Article by Paul Fisher. First published in AdNews, April 15 2010

The recent reporting in this publication and others of Jetstar shifting 40% of it's total marketing budget to digital and social media triggered a flurry of views.

Aaah, the joy of the digital world we live in, where opinion and even ridicule can be communicated in minutes and seen by thousands. Apart from the very dissatisfied Jetstar (and other discount airlines') customers who just wanted to rant about their own customer experience, the themes really followed the lines of the merit or madness of shifting such a major share of marketing budget into digital channels.

For those in the madness camp, there are numerous reports of major brands shifting substantial media expenditure to online. Most recently, reported the announcement by Unilever that they plan to double their online advertising spend this year (2010) having already doubled their spend the previous year! Whilst we can't glean how much this is in either percentage or dollar terms, we do know that as a global brand that spent $US7.2 billion last year, they are most likely increasing their spend in online well into the hundreds of millions of dollars and possibly even fast approaching in excess of $US1 billion a year.

"What is fascinating and scary is the nature of brands is changing," said Simon Clift, Unilever's chief marketing officer,

"That requires a cultural change for companies like Unilever. We have to listen to genuine customer concerns. Companies aren't set up for that."

As the Warc article reported, "...adapting to the contemporary era will require matching the new activities favoured by its customers, who have migrated to emerging platforms at an extremely rapid speed."

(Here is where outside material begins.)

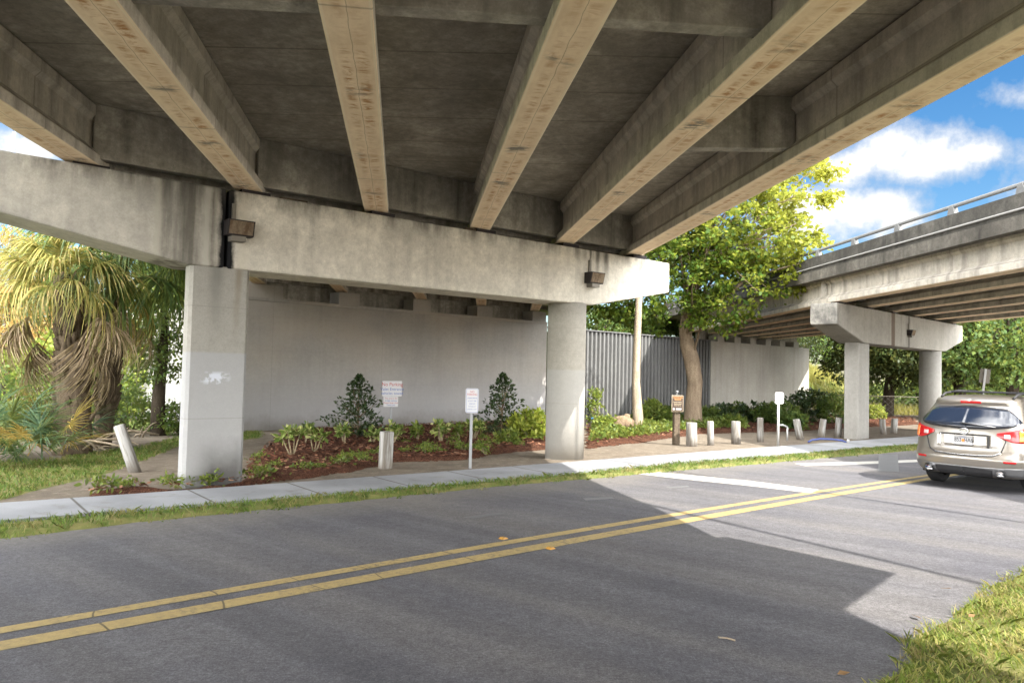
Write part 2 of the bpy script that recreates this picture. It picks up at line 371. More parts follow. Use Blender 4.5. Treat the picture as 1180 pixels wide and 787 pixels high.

"We are all learning. Unilever is ahead of much of the competition but behind consumers, which for marketers is not a comfortable place to be," Clift argued.

Clift stated that its creative and media partners will have to play a key role in the "really rapid catch-up" with consumers...".

In the 2005 calendar year the percentage of total advertising in Australia spent in online advertising was a mere 5.4%. In a short 5 years to the end of 2009 that had almost trebled to 15% and is forecast to exceed 20% and that of TV and print within the next 4 years, some say 3 years.

What is interesting to note, as pointed out by my UK counterpart, Guy Phillipson, CEO of the UK IAB, this must be viewed as a 'blended average'. That is, if the industry average is 15% then some advertisers are spending 30% of their total media budget online because many advertisers are still spending zero or single digit percentages of their overall media budgets.